------ GIVEN MATERIAL ------
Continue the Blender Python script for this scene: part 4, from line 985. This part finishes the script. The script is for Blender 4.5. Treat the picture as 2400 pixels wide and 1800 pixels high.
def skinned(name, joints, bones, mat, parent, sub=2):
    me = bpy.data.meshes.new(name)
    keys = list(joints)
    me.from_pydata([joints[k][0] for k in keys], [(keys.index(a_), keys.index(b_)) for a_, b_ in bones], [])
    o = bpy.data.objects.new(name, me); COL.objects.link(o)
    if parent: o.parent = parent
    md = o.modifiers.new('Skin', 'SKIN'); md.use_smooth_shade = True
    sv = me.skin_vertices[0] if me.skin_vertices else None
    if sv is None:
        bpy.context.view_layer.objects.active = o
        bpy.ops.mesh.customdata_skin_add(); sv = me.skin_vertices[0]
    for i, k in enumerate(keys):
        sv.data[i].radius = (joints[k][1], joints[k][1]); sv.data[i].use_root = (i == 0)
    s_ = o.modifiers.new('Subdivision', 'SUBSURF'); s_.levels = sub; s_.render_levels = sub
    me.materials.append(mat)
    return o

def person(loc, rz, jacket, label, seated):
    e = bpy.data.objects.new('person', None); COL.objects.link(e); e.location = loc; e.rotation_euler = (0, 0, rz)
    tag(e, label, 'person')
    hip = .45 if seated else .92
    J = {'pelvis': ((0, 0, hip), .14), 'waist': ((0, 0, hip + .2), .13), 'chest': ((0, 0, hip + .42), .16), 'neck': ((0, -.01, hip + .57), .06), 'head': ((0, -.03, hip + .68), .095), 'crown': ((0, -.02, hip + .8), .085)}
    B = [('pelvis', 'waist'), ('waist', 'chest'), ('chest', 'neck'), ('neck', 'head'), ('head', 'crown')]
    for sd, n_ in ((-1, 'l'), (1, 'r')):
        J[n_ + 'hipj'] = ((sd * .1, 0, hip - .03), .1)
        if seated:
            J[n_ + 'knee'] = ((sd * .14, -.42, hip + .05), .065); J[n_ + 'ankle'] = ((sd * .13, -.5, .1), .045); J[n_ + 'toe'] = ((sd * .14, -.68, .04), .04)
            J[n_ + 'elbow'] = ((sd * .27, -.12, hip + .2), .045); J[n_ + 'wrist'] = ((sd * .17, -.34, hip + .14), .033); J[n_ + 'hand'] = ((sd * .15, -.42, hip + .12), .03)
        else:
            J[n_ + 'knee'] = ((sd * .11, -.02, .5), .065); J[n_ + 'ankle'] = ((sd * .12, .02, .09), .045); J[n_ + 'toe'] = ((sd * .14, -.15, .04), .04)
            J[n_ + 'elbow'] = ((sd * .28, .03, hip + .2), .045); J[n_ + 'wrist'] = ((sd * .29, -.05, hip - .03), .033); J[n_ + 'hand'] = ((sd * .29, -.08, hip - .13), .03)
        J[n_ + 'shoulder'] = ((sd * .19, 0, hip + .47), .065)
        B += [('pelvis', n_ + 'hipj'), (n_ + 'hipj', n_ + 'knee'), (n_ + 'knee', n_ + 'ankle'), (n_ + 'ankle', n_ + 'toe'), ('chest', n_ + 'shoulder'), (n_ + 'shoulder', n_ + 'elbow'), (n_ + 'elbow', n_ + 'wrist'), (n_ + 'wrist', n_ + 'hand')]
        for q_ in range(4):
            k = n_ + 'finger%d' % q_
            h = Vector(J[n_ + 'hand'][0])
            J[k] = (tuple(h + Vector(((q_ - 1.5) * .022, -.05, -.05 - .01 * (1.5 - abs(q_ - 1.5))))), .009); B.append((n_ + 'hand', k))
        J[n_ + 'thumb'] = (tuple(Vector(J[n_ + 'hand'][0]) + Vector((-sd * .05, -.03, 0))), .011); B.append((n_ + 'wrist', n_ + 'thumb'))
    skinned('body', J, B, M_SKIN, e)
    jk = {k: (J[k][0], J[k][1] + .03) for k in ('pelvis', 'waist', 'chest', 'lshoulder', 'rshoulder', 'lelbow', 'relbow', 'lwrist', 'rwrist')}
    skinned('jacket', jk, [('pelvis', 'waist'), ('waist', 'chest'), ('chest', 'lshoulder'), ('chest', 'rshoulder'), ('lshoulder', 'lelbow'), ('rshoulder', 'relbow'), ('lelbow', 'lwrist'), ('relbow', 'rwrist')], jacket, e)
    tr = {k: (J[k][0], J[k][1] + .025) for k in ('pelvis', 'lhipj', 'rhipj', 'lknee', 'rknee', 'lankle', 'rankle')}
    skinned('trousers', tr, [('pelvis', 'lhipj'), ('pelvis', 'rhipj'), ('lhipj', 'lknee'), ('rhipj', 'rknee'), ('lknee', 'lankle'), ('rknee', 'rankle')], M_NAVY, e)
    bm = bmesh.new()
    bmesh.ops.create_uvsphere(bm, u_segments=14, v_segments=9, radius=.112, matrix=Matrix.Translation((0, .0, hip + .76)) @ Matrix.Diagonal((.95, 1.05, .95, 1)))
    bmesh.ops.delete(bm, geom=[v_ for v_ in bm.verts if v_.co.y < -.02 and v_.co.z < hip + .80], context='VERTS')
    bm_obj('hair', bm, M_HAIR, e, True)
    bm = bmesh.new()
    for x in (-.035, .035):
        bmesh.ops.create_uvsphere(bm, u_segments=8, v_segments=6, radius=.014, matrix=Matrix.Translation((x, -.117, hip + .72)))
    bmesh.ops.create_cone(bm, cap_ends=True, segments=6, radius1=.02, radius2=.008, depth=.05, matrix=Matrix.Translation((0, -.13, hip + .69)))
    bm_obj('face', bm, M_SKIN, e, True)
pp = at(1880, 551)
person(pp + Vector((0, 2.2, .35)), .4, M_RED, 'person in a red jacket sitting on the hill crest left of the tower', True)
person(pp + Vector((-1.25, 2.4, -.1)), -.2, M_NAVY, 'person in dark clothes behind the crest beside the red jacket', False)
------
EXERCISE DESCRIPTION -
From the data above, extract every line in its exact form.

TASK RESPONSE -
Continue the Blender Python script for this scene: part 4, from line 985. This part finishes the script. The script is for Blender 4.5. Treat the picture as 2400 pixels wide and 1800 pixels high.
def skinned(name, joints, bones, mat, parent, sub=2):
    me = bpy.data.meshes.new(name)
    keys = list(joints)
    me.from_pydata([joints[k][0] for k in keys], [(keys.index(a_), keys.index(b_)) for a_, b_ in bones], [])
    o = bpy.data.objects.new(name, me); COL.objects.link(o)
    if parent: o.parent = parent
    md = o.modifiers.new('Skin', 'SKIN'); md.use_smooth_shade = True
    sv = me.skin_vertices[0] if me.skin_vertices else None
    if sv is None:
        bpy.context.view_layer.objects.active = o
        bpy.ops.mesh.customdata_skin_add(); sv = me.skin_vertices[0]
    for i, k in enumerate(keys):
        sv.data[i].radius = (joints[k][1], joints[k][1]); sv.data[i].use_root = (i == 0)
    s_ = o.modifiers.new('Subdivision', 'SUBSURF'); s_.levels = sub; s_.render_levels = sub
    me.materials.append(mat)
    return o

def person(loc, rz, jacket, label, seated):
    e = bpy.data.objects.new('person', None); COL.objects.link(e); e.location = loc; e.rotation_euler = (0, 0, rz)
    tag(e, label, 'person')
    hip = .45 if seated else .92
    J = {'pelvis': ((0, 0, hip), .14), 'waist': ((0, 0, hip + .2), .13), 'chest': ((0, 0, hip + .42), .16), 'neck': ((0, -.01, hip + .57), .06), 'head': ((0, -.03, hip + .68), .095), 'crown': ((0, -.02, hip + .8), .085)}
    B = [('pelvis', 'waist'), ('waist', 'chest'), ('chest', 'neck'), ('neck', 'head'), ('head', 'crown')]
    for sd, n_ in ((-1, 'l'), (1, 'r')):
        J[n_ + 'hipj'] = ((sd * .1, 0, hip - .03), .1)
        if seated:
            J[n_ + 'knee'] = ((sd * .14, -.42, hip + .05), .065); J[n_ + 'ankle'] = ((sd * .13, -.5, .1), .045); J[n_ + 'toe'] = ((sd * .14, -.68, .04), .04)
            J[n_ + 'elbow'] = ((sd * .27, -.12, hip + .2), .045); J[n_ + 'wrist'] = ((sd * .17, -.34, hip + .14), .033); J[n_ + 'hand'] = ((sd * .15, -.42, hip + .12), .03)
        else:
            J[n_ + 'knee'] = ((sd * .11, -.02, .5), .065); J[n_ + 'ankle'] = ((sd * .12, .02, .09), .045); J[n_ + 'toe'] = ((sd * .14, -.15, .04), .04)
            J[n_ + 'elbow'] = ((sd * .28, .03, hip + .2), .045); J[n_ + 'wrist'] = ((sd * .29, -.05, hip - .03), .033); J[n_ + 'hand'] = ((sd * .29, -.08, hip - .13), .03)
        J[n_ + 'shoulder'] = ((sd * .19, 0, hip + .47), .065)
        B += [('pelvis', n_ + 'hipj'), (n_ + 'hipj', n_ + 'knee'), (n_ + 'knee', n_ + 'ankle'), (n_ + 'ankle', n_ + 'toe'), ('chest', n_ + 'shoulder'), (n_ + 'shoulder', n_ + 'elbow'), (n_ + 'elbow', n_ + 'wrist'), (n_ + 'wrist', n_ + 'hand')]
        for q_ in range(4):
            k = n_ + 'finger%d' % q_
            h = Vector(J[n_ + 'hand'][0])
            J[k] = (tuple(h + Vector(((q_ - 1.5) * .022, -.05, -.05 - .01 * (1.5 - abs(q_ - 1.5))))), .009); B.append((n_ + 'hand', k))
        J[n_ + 'thumb'] = (tuple(Vector(J[n_ + 'hand'][0]) + Vector((-sd * .05, -.03, 0))), .011); B.append((n_ + 'wrist', n_ + 'thumb'))
    skinned('body', J, B, M_SKIN, e)
    jk = {k: (J[k][0], J[k][1] + .03) for k in ('pelvis', 'waist', 'chest', 'lshoulder', 'rshoulder', 'lelbow', 'relbow', 'lwrist', 'rwrist')}
    skinned('jacket', jk, [('pelvis', 'waist'), ('waist', 'chest'), ('chest', 'lshoulder'), ('chest', 'rshoulder'), ('lshoulder', 'lelbow'), ('rshoulder', 'relbow'), ('lelbow', 'lwrist'), ('relbow', 'rwrist')], jacket, e)
    tr = {k: (J[k][0], J[k][1] + .025) for k in ('pelvis', 'lhipj', 'rhipj', 'lknee', 'rknee', 'lankle', 'rankle')}
    skinned('trousers', tr, [('pelvis', 'lhipj'), ('pelvis', 'rhipj'), ('lhipj', 'lknee'), ('rhipj', 'rknee'), ('lknee', 'lankle'), ('rknee', 'rankle')], M_NAVY, e)
    bm = bmesh.new()
    bmesh.ops.create_uvsphere(bm, u_segments=14, v_segments=9, radius=.112, matrix=Matrix.Translation((0, .0, hip + .76)) @ Matrix.Diagonal((.95, 1.05, .95, 1)))
    bmesh.ops.delete(bm, geom=[v_ for v_ in bm.verts if v_.co.y < -.02 and v_.co.z < hip + .80], context='VERTS')
    bm_obj('hair', bm, M_HAIR, e, True)
    bm = bmesh.new()
    for x in (-.035, .035):
        bmesh.ops.create_uvsphere(bm, u_segments=8, v_segments=6, radius=.014, matrix=Matrix.Translation((x, -.117, hip + .72)))
    bmesh.ops.create_cone(bm, cap_ends=True, segments=6, radius1=.02, radius2=.008, depth=.05, matrix=Matrix.Translation((0, -.13, hip + .69)))
    bm_obj('face', bm, M_SKIN, e, True)
pp = at(1880, 551)
person(pp + Vector((0, 2.2, .35)), .4, M_RED, 'person in a red jacket sitting on the hill crest left of the tower', True)
person(pp + Vector((-1.25, 2.4, -.1)), -.2, M_NAVY, 'person in dark clothes behind the crest beside the red jacket', False)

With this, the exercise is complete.